Inconceivable! (The factory of settler colonialism): Mohamad Kadan, ‘The Impossible Factory: Dependency and Elimination in Israel’s Settler-Colonial Economy (1956–1960)’, Middle East Critique, 2025

30Dec25

Abstract: This article examines the failure of the Bal-Gharbieh factory in the late 1950s, an industrial venture proposed under Israeli military rule, to show how ‘economic development’ operated as a tool of elimination through dependency. It argues that understanding the Palestinian economy in Israel requires integrating two frameworks: dependency theory, rooted in Marxist critiques of development, and the logic of elimination in settler-colonial studies.

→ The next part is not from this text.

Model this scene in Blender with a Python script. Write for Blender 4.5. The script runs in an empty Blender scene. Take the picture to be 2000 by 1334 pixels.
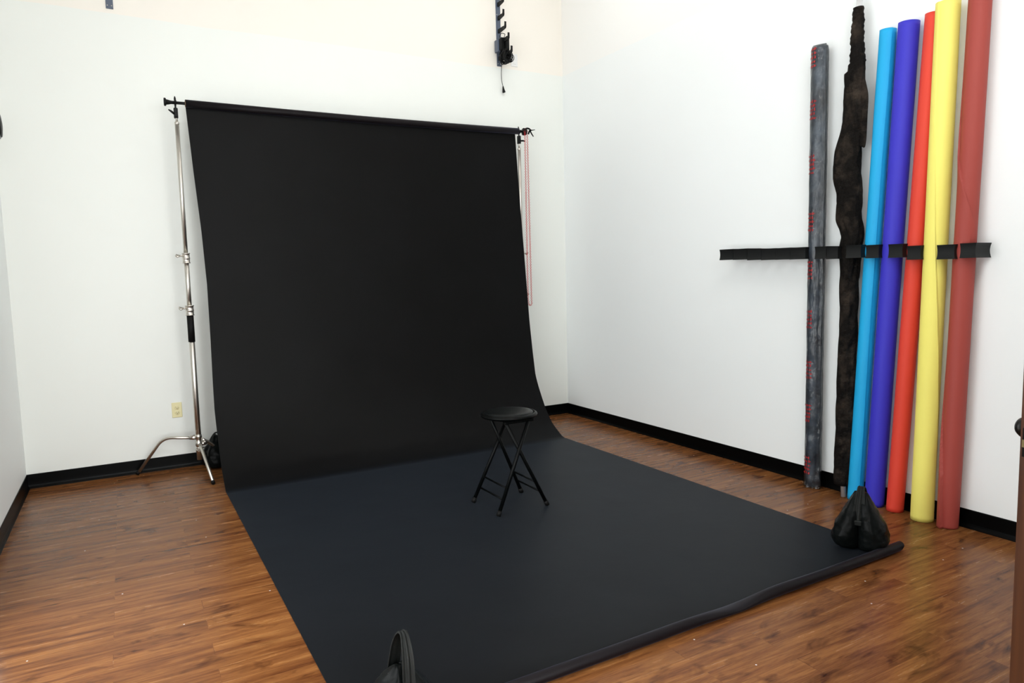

Modernization in Arab villages functioned as a discourse of collaboration with select Palestinian figures and local leaders, reinforcing dependency, while simultaneously undermining their authority – as in the case of Fares Hamdan – by restructuring Palestinian economic and social life. Drawing on archival documents, government reports, and community narratives, the study shows that the factory, promoted as a step toward modernization, was designed to dispossess land, dismantle peasant structures, and control surplus labor. The factory’s rapid collapse was not the product of poor planning but of the settler-colonial state’s policies toward Palestinian citizens. Its failure, shaped by the involvement of local Zionist actors and companies seeking to exploit Arab labor, highlights how development projects intersected with elimination. This case complicates conventional narratives of Israeli development and dependency by showing how military rule extended control beyond the state and how minor Zionist actors reinforced settler-colonial structures.